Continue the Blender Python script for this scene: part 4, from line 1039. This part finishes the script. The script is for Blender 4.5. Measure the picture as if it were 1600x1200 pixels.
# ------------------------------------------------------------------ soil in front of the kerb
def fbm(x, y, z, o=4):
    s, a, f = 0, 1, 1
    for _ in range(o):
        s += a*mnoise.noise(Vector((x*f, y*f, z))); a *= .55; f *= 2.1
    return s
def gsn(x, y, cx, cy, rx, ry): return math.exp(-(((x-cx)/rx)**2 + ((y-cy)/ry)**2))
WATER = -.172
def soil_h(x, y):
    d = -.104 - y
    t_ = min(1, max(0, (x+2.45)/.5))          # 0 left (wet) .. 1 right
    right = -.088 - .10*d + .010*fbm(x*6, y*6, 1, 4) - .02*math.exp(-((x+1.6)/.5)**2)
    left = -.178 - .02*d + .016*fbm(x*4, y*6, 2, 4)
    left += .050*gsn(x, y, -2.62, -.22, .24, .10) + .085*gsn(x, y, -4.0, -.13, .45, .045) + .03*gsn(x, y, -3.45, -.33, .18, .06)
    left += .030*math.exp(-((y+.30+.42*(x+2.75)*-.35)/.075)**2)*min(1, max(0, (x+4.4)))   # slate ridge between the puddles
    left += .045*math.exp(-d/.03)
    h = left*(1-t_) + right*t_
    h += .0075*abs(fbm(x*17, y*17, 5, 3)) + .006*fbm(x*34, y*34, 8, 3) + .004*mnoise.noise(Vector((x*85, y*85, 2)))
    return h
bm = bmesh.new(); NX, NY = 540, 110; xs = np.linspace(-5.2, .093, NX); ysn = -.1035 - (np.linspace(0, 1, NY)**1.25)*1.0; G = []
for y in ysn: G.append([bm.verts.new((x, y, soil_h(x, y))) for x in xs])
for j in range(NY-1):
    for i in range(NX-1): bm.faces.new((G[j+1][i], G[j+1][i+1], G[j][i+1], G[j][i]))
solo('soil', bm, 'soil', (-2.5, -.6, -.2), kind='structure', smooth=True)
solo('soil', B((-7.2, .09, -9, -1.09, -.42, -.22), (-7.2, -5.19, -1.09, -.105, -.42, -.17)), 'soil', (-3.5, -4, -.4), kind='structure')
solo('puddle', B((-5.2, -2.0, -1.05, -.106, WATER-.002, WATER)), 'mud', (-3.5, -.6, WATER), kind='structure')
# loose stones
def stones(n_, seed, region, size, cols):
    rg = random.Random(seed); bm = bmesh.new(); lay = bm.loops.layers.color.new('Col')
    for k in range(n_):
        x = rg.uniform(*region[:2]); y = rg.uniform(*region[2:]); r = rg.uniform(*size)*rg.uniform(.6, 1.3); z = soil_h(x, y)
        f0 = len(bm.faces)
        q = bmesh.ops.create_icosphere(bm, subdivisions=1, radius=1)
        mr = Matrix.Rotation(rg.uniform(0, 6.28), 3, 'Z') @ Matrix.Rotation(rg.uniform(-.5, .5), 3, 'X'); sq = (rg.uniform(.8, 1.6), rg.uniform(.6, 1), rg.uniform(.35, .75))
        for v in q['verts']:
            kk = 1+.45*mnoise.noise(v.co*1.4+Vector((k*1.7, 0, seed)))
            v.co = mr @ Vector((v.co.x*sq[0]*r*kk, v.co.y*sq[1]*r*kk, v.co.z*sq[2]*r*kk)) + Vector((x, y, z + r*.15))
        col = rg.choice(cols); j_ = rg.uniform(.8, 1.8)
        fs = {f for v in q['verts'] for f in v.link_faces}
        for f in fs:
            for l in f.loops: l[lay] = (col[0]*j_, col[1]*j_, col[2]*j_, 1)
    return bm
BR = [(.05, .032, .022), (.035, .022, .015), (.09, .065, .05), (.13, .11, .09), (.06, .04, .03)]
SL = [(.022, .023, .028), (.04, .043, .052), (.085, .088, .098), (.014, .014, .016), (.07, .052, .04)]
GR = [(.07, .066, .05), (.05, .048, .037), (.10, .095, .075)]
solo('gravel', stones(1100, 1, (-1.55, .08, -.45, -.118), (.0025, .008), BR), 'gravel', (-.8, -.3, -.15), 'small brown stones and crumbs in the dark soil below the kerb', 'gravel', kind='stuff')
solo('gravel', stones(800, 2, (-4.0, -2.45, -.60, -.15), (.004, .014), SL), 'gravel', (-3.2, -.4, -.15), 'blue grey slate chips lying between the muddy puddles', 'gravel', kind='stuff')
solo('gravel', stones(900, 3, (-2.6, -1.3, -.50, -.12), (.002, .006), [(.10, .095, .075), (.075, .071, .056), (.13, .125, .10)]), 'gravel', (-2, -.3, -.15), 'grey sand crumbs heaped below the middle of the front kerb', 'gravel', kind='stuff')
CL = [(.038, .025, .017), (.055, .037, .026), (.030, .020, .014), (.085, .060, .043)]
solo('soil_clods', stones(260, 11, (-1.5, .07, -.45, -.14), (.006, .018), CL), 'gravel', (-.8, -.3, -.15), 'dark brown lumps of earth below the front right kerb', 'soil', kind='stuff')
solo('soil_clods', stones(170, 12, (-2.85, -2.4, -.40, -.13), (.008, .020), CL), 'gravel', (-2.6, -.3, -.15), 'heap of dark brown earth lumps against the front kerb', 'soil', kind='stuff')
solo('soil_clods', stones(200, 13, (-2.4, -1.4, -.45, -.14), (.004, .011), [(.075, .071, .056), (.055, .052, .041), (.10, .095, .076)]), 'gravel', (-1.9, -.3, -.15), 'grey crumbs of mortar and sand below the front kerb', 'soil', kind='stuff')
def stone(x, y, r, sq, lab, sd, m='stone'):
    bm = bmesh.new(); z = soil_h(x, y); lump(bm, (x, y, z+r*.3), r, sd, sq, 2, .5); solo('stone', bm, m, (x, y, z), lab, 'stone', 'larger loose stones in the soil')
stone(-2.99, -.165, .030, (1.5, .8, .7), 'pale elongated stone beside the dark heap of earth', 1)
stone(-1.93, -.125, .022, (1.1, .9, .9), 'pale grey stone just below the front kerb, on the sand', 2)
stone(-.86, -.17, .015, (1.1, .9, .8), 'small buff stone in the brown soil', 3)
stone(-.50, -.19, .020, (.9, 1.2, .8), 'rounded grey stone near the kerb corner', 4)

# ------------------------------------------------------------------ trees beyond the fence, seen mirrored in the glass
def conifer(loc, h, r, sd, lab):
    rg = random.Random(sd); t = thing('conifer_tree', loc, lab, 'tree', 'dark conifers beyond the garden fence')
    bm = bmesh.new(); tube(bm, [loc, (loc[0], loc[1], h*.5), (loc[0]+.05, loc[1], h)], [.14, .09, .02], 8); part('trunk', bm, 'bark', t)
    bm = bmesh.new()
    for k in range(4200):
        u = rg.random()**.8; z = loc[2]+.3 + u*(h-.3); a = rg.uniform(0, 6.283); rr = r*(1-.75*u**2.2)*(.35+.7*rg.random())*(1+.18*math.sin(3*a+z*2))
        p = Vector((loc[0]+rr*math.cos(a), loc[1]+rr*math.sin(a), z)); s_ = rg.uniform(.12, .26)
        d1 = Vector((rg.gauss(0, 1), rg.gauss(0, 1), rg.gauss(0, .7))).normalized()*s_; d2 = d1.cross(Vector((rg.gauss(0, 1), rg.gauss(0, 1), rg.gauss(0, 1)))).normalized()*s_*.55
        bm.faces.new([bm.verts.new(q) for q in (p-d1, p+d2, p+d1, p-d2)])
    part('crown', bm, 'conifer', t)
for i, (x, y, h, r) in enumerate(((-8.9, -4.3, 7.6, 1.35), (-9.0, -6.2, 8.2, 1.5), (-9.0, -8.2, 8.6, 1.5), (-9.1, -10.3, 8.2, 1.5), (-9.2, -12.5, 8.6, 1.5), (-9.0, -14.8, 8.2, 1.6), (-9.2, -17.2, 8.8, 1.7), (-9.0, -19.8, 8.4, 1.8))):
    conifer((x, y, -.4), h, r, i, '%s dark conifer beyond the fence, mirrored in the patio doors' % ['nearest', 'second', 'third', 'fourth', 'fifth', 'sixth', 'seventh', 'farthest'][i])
------------------------
Problem: Search the preceding listing for the word "part" and pull out every line that holds it.

In response:
Continue the Blender Python script for this scene: part 4, from line 1039. This part finishes the script. The script is for Blender 4.5. Measure the picture as if it were 1600x1200 pixels.
    bm = bmesh.new(); tube(bm, [loc, (loc[0], loc[1], h*.5), (loc[0]+.05, loc[1], h)], [.14, .09, .02], 8); part('trunk', bm, 'bark', t)
    part('crown', bm, 'conifer', t)